How do teens celebrate Halloween?


Every year on October 31, people around the world celebrate Halloween with neighbors, friends and family. Children enjoy many different Halloween traditions like trick-or-treating and carving pumpkins, but there may be an age when they start to grow out of it. As teenagers grow up, they may start to celebrate differently than they did when they were in elementary and middle school. “There’s a point in life where trick or treating is just not fun anymore,” sophomore Haoming Huang said.

By the time that kids finish middle school, they seem to have hit the age where children’s Halloween traditions are no longer enjoyable. “Once you’re out of middle school it’s lame when you take all the candy that’s meant for younger kids,” freshman Sophia Beach said. “This Halloween, I’m going to do something to get in the spirit some other way, like maybe go to the Fields of Fear,” a popular Halloween attraction at Cox Farms in Centreville, Va.

This brings up the question of what should teens do when they don’t have trick or treating anymore? “This year, I just want to chill with friends and escape the stresses of school,” freshman Sean Werfel said. “I’m hoping to hang with friends and maybe scare a few kids,” Huang said. “Hopefully I’ll have fun with friends and still be able to get a little candy,” freshman Harry Cantor added.

Traditions and activities are what make up a holiday season. “I love everything we do around Halloween like, listening to Halloween music, carving pumpkins and going to the annual neighborhood block party,” Werfel said. “We love baking a pumpkin pie every year,” Cantor and Huang added. 
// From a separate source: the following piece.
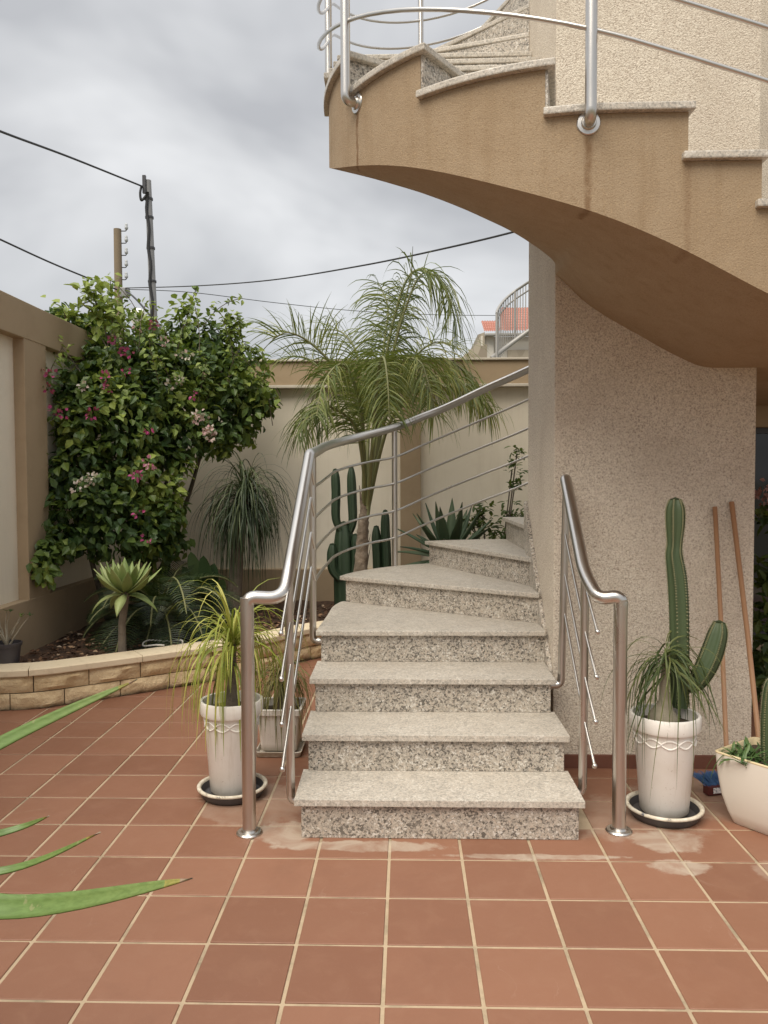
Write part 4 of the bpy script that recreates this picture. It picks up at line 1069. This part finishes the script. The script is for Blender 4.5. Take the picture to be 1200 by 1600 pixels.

As teens surpass the trick or treating age, it is fun to look back on how they celebrated as a child. “I loved feeling independent when I first started to get candy without my parents having to knock on the door for me,” Cantor said, as he looked back on his childhood trick-or-treating adventures.

Even though teens may be considered too old for trick-or-treating, it is still possible to enjoy the holiday as they begin a new chapter of life.